Dataset extract |
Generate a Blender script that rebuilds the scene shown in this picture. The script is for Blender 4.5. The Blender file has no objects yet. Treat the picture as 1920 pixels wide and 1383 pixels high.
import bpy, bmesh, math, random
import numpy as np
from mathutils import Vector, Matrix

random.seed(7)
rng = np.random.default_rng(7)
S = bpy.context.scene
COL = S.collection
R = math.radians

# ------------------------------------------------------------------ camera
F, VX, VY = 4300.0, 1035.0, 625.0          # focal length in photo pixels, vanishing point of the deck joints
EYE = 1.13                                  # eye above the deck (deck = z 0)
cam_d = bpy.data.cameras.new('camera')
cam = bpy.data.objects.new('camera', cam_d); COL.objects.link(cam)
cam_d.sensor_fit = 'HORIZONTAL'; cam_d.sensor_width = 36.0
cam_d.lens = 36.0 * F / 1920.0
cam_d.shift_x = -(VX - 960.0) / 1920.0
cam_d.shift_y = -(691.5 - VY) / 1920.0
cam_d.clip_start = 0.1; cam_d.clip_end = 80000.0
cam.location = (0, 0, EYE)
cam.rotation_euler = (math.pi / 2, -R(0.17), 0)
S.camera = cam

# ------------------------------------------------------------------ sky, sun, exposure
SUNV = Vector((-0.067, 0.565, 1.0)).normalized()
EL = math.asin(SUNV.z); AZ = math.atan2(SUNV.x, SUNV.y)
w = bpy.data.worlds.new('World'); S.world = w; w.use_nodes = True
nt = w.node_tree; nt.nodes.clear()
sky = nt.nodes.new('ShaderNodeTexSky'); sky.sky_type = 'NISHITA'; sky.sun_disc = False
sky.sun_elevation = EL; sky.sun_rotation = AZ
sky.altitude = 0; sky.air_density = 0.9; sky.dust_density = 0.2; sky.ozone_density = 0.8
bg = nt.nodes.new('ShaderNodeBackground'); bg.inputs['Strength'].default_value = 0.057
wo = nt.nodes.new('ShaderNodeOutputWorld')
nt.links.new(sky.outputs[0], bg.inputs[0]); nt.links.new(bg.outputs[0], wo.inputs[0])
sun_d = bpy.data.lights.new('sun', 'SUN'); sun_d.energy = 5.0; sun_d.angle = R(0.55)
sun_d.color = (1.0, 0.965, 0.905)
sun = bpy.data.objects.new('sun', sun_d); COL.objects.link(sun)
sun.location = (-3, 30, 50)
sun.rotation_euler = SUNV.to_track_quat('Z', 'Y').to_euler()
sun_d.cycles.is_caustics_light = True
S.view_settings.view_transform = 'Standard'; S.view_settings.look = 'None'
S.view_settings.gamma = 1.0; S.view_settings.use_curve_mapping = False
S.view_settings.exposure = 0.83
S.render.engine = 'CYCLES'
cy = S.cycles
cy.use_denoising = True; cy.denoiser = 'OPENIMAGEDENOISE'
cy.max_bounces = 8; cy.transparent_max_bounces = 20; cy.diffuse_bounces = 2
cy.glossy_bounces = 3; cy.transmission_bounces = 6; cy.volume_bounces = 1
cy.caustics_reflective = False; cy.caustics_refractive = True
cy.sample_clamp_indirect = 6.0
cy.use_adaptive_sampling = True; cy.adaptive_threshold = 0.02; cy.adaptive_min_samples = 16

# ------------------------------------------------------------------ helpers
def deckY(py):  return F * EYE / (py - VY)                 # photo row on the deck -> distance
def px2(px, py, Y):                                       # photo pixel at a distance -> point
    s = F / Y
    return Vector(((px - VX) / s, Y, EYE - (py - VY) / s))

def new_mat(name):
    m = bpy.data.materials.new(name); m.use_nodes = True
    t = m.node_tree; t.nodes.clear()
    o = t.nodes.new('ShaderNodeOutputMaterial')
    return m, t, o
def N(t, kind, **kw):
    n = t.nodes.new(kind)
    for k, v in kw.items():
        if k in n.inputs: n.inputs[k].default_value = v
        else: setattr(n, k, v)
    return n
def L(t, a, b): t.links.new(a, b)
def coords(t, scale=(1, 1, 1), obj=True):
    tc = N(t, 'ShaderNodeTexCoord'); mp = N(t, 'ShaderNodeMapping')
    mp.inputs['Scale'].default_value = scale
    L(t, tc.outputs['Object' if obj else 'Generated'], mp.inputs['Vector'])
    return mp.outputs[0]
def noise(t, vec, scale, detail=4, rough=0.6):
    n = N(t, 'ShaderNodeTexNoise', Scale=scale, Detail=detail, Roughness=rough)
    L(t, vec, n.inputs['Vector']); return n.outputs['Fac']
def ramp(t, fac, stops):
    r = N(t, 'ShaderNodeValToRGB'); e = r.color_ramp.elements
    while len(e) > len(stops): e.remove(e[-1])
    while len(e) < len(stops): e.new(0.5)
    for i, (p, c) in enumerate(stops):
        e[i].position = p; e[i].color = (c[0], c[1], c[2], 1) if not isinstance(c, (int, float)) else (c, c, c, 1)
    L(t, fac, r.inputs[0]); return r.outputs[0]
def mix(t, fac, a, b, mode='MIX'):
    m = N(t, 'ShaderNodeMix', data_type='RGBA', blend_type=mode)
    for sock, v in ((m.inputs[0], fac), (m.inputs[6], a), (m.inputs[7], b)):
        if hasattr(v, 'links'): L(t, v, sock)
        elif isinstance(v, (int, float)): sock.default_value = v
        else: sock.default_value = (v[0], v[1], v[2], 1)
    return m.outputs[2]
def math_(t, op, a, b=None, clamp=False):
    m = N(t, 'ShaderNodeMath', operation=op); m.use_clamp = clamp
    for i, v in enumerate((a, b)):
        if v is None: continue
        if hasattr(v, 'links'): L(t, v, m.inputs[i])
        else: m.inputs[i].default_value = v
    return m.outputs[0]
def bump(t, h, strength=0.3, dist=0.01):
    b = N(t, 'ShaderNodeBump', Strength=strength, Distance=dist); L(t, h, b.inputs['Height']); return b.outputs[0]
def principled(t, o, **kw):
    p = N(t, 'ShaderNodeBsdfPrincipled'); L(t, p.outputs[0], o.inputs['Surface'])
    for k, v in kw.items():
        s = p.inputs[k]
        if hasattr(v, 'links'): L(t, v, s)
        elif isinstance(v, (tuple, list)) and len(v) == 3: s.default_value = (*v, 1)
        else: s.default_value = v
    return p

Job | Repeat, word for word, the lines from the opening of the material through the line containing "S.camera = cam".

Exercise response |
Generate a Blender script that rebuilds the scene shown in this picture. The script is for Blender 4.5. The Blender file has no objects yet. Treat the picture as 1920 pixels wide and 1383 pixels high.
import bpy, bmesh, math, random
import numpy as np
from mathutils import Vector, Matrix

random.seed(7)
rng = np.random.default_rng(7)
S = bpy.context.scene
COL = S.collection
R = math.radians

# ------------------------------------------------------------------ camera
F, VX, VY = 4300.0, 1035.0, 625.0          # focal length in photo pixels, vanishing point of the deck joints
EYE = 1.13                                  # eye above the deck (deck = z 0)
cam_d = bpy.data.cameras.new('camera')
cam = bpy.data.objects.new('camera', cam_d); COL.objects.link(cam)
cam_d.sensor_fit = 'HORIZONTAL'; cam_d.sensor_width = 36.0
cam_d.lens = 36.0 * F / 1920.0
cam_d.shift_x = -(VX - 960.0) / 1920.0
cam_d.shift_y = -(691.5 - VY) / 1920.0
cam_d.clip_start = 0.1; cam_d.clip_end = 80000.0
cam.location = (0, 0, EYE)
cam.rotation_euler = (math.pi / 2, -R(0.17), 0)
S.camera = cam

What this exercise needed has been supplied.